** START OF Dataset excerpts **

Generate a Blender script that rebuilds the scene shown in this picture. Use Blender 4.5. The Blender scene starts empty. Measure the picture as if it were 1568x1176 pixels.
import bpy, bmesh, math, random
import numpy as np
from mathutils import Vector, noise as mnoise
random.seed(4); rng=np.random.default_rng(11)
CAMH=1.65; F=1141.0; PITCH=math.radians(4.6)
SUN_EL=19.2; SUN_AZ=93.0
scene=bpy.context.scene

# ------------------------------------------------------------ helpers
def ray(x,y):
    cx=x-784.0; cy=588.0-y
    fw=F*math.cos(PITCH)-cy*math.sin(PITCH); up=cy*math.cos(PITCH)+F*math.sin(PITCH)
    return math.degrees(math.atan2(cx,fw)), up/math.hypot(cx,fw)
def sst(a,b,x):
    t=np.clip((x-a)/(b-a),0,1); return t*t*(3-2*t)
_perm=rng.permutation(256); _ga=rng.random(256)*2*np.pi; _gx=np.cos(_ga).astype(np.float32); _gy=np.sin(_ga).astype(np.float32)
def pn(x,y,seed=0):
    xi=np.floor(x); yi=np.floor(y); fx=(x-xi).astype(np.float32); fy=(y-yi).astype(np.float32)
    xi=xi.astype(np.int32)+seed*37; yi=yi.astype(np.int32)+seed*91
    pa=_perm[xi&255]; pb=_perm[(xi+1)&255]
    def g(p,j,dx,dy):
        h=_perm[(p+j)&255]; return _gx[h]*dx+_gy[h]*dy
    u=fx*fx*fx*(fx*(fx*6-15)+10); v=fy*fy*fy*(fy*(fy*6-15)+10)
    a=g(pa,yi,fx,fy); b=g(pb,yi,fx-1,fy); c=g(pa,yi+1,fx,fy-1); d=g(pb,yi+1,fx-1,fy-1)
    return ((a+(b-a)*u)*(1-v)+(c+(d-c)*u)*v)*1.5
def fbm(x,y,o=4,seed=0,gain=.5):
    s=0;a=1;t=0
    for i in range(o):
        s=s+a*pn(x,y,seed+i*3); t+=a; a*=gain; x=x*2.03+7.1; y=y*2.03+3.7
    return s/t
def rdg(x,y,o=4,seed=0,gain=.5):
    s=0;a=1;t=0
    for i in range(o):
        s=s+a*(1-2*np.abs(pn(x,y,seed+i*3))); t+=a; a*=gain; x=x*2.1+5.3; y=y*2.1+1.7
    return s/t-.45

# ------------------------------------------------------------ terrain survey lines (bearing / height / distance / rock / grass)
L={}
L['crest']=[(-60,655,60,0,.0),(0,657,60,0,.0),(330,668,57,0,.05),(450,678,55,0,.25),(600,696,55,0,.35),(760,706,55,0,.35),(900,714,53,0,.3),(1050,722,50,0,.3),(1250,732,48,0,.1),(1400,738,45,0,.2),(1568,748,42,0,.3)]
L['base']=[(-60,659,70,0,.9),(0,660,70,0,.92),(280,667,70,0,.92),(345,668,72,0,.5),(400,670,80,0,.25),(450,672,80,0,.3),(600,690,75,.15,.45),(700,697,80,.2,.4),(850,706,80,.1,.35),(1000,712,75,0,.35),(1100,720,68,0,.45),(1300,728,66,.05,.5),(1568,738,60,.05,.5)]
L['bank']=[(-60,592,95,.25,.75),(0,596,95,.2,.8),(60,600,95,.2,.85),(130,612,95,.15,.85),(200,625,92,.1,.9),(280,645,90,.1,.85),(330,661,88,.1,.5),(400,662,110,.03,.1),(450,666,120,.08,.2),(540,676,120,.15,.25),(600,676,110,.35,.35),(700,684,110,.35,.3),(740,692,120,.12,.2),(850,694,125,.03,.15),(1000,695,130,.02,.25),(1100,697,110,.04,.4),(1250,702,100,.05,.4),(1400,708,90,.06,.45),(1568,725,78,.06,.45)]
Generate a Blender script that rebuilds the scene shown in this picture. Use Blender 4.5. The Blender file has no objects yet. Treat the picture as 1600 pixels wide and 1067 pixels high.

** END OF Dataset excerpts **

### What this task involves
All of the entries above need to be reproduced exactly.

### Response to the task
Generate a Blender script that rebuilds the scene shown in this picture. Use Blender 4.5. The Blender scene starts empty. Measure the picture as if it were 1568x1176 pixels.
import bpy, bmesh, math, random
import numpy as np
from mathutils import Vector, noise as mnoise
random.seed(4); rng=np.random.default_rng(11)
CAMH=1.65; F=1141.0; PITCH=math.radians(4.6)
SUN_EL=19.2; SUN_AZ=93.0
scene=bpy.context.scene

# ------------------------------------------------------------ helpers
def ray(x,y):
    cx=x-784.0; cy=588.0-y
    fw=F*math.cos(PITCH)-cy*math.sin(PITCH); up=cy*math.cos(PITCH)+F*math.sin(PITCH)
    return math.degrees(math.atan2(cx,fw)), up/math.hypot(cx,fw)
def sst(a,b,x):
    t=np.clip((x-a)/(b-a),0,1); return t*t*(3-2*t)
_perm=rng.permutation(256); _ga=rng.random(256)*2*np.pi; _gx=np.cos(_ga).astype(np.float32); _gy=np.sin(_ga).astype(np.float32)
def pn(x,y,seed=0):
    xi=np.floor(x); yi=np.floor(y); fx=(x-xi).astype(np.float32); fy=(y-yi).astype(np.float32)
    xi=xi.astype(np.int32)+seed*37; yi=yi.astype(np.int32)+seed*91
    pa=_perm[xi&255]; pb=_perm[(xi+1)&255]
    def g(p,j,dx,dy):
        h=_perm[(p+j)&255]; return _gx[h]*dx+_gy[h]*dy
    u=fx*fx*fx*(fx*(fx*6-15)+10); v=fy*fy*fy*(fy*(fy*6-15)+10)
    a=g(pa,yi,fx,fy); b=g(pb,yi,fx-1,fy); c=g(pa,yi+1,fx,fy-1); d=g(pb,yi+1,fx-1,fy-1)
    return ((a+(b-a)*u)*(1-v)+(c+(d-c)*u)*v)*1.5
def fbm(x,y,o=4,seed=0,gain=.5):
    s=0;a=1;t=0
    for i in range(o):
        s=s+a*pn(x,y,seed+i*3); t+=a; a*=gain; x=x*2.03+7.1; y=y*2.03+3.7
    return s/t
def rdg(x,y,o=4,seed=0,gain=.5):
    s=0;a=1;t=0
    for i in range(o):
        s=s+a*(1-2*np.abs(pn(x,y,seed+i*3))); t+=a; a*=gain; x=x*2.1+5.3; y=y*2.1+1.7
    return s/t-.45

# ------------------------------------------------------------ terrain survey lines (bearing / height / distance / rock / grass)
L={}
L['crest']=[(-60,655,60,0,.0),(0,657,60,0,.0),(330,668,57,0,.05),(450,678,55,0,.25),(600,696,55,0,.35),(760,706,55,0,.35),(900,714,53,0,.3),(1050,722,50,0,.3),(1250,732,48,0,.1),(1400,738,45,0,.2),(1568,748,42,0,.3)]
L['base']=[(-60,659,70,0,.9),(0,660,70,0,.92),(280,667,70,0,.92),(345,668,72,0,.5),(400,670,80,0,.25),(450,672,80,0,.3),(600,690,75,.15,.45),(700,697,80,.2,.4),(850,706,80,.1,.35),(1000,712,75,0,.35),(1100,720,68,0,.45),(1300,728,66,.05,.5),(1568,738,60,.05,.5)]
L['bank']=[(-60,592,95,.25,.75),(0,596,95,.2,.8),(60,600,95,.2,.85),(130,612,95,.15,.85),(200,625,92,.1,.9),(280,645,90,.1,.85),(330,661,88,.1,.5),(400,662,110,.03,.1),(450,666,120,.08,.2),(540,676,120,.15,.25),(600,676,110,.35,.35),(700,684,110,.35,.3),(740,692,120,.12,.2),(850,694,125,.03,.15),(1000,695,130,.02,.25),(1100,697,110,.04,.4),(1250,702,100,.05,.4),(1400,708,90,.06,.45),(1568,725,78,.06,.45)]
Generate a Blender script that rebuilds the scene shown in this picture. Use Blender 4.5. The Blender file has no objects yet. Treat the picture as 1600 pixels wide and 1067 pixels high.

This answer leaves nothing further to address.